The countries are Canada, China, France, Germany, India, Italy, Spain and the United Kingdom.  The service is on an invite-only basis and is not open to all sellers on Amazon’s platform.

Other large retailers including eBay Inc’s PayPal and Alibaba Group Holdings, which run third-party marketplaces, are also turning to credit to boost their vendor base.  Some lending industry officials who help lenders assess credit risk say these retailers are taking on risky loans because they don’t know the shape of the credit market in which the sellers are operating.

Small businesses have high failure rates, especially in China and India.  Amazon said it can safely offer loans based on internal data and because it takes loan payments out of the sales proceeds it pays sellers.  PayPal spokesman Josh Criscoe said eBay merchants who use PayPal are eligible for the working capital loans and credit is offered to only those customers that have a strong PayPal sales history. PayPal has provided more than $500 million in capital since September 2013, with an average loan disbursement of $2 million per day.

A spokeswoman for Alibaba’s financial services arm Ant Financial, which offers these loans, said credit is offered to Taobao, Tmall merchants and other small business owners who meet certain conditions. The company also offers such loans to customers in some countries like the United States and Britain.  Since 2011, Ant Financial’s Ant Micro Loan programme has issued 400 billion yuan ($64.42 billion) worth of loans, and the non-performing loan ratio is 1.5 per cent, the spokeswoman added.

AmazonAmazon offers three- to six-month loans of $1,000 to $600,000 to help merchants buy inventory. It makes money on interest and takes a cut of all sales on its marketplace, which now account for about 40 per cent of total Amazon site sales.

Amazon said it has offered hundreds of millions of dollars in loans since 2012, with more than half of its sellers opting for a repeat loan. The company declined to provide specific figures and also did not say how much it plans to lend this year.  Amazon’s Faricy said the company has become better at understanding the inflection points in a small or medium business where capital can make a difference.
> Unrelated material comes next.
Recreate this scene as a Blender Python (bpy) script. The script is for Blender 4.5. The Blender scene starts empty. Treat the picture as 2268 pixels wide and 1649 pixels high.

Mitigating risk:  Online lending accounts for about 3 per cent of the roughly $1 trillion of outstanding personal and small business loans in the United States. The default rate for small businesses with credit under a $1 million stood at 1 per cent in 2014 but is seen rising to 1.6 per cent in 2015, as new lenders with varying ability to assess risk increase lending, according to small business credit ratings provider PayNet.

Amazon said it has the information it requires to make “great loan decisions” because of close relationships with sellers and that it mitigates risk by taking loan payments from proceeds due to sellers for their sales. Sellers interviewed by Reuters and writing on Amazon forums cited interest rates on Amazon loans ranging from 6 per cent to 14 per cent, in line with loans from banks and business credit cards.